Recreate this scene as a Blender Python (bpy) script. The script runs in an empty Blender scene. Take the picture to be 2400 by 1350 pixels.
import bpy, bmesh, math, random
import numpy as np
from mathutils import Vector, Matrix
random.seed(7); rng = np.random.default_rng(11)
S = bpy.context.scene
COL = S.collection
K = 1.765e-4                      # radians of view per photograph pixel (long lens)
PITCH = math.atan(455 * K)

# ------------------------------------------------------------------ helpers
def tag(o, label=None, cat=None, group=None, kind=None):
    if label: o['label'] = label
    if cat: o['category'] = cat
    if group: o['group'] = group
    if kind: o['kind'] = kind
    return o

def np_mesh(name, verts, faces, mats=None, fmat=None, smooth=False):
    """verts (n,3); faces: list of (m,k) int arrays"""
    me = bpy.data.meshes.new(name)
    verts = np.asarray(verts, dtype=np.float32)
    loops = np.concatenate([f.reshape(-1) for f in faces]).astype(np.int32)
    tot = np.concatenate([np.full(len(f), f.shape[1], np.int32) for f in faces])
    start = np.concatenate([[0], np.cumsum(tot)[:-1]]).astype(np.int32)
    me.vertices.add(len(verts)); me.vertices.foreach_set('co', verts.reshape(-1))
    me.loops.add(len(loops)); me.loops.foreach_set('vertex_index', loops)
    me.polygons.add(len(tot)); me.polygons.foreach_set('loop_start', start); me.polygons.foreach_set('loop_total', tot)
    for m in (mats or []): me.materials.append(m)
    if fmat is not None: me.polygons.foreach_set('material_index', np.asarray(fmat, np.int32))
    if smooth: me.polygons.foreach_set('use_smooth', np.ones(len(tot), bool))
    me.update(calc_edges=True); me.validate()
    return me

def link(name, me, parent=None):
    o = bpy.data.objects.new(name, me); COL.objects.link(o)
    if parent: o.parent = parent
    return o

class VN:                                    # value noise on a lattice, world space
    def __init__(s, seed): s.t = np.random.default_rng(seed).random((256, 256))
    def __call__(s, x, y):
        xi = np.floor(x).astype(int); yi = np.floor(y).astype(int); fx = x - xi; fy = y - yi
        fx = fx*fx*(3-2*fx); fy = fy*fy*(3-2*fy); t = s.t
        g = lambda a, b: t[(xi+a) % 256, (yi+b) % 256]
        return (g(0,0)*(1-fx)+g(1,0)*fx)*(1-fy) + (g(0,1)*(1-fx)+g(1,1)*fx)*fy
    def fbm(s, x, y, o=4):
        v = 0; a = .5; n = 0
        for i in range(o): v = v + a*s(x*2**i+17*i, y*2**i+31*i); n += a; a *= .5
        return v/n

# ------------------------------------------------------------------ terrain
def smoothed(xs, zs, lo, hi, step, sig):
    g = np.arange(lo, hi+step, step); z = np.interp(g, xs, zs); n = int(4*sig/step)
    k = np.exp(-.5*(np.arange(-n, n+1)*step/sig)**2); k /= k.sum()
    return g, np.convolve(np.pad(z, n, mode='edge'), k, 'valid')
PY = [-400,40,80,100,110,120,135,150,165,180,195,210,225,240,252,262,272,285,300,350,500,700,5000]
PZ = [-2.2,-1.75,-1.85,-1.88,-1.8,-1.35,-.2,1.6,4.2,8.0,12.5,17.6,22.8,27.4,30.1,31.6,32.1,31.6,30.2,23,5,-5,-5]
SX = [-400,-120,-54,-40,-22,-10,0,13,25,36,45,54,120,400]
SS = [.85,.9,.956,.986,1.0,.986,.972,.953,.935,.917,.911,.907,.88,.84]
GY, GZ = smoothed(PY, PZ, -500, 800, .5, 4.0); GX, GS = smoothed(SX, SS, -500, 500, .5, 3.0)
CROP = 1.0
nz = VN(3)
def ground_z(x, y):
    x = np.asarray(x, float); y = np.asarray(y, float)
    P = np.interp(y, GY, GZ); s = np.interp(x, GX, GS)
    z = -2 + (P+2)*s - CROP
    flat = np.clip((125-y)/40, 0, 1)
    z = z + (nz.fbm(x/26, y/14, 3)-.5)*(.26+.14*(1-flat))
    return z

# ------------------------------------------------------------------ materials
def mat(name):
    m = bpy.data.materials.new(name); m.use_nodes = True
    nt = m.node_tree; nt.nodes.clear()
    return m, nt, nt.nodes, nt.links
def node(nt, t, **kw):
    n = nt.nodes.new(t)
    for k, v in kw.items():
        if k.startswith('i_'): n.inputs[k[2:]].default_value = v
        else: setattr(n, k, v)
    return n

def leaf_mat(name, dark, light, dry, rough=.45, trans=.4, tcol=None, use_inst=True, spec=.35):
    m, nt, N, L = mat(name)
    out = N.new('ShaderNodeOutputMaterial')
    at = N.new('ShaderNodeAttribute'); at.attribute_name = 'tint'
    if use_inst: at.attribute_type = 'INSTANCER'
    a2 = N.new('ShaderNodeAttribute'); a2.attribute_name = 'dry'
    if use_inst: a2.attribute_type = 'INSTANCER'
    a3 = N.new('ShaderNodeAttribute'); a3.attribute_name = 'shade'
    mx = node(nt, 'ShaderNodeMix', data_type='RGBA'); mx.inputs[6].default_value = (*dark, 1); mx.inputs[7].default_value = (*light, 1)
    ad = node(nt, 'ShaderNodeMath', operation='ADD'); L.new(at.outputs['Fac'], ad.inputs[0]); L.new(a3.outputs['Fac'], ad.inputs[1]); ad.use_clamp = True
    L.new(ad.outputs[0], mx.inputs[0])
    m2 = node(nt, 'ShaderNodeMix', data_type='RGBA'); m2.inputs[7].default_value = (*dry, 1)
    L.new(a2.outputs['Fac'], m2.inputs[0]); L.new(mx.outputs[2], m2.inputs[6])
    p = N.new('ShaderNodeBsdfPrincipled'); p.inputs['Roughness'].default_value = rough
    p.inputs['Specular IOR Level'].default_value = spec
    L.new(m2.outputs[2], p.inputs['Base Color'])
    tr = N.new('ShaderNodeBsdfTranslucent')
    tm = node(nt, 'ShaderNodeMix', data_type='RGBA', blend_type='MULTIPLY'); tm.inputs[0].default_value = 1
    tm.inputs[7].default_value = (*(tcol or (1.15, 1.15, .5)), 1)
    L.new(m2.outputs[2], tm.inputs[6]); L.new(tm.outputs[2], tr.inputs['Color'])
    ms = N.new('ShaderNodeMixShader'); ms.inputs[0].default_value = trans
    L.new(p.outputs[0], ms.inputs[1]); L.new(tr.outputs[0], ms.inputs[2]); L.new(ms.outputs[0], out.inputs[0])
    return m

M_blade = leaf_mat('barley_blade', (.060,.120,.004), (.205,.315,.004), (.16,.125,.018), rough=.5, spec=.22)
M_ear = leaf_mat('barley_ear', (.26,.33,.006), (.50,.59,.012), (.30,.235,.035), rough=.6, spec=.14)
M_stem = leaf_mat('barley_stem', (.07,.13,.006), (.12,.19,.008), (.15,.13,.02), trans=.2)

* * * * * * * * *

TASK DIRECTIONS - Search the lines above for the string "scene", then show every one that has it.

FULL RESPONSE -
Recreate this scene as a Blender Python (bpy) script. The script runs in an empty Blender scene. Take the picture to be 2400 by 1350 pixels.
S = bpy.context.scene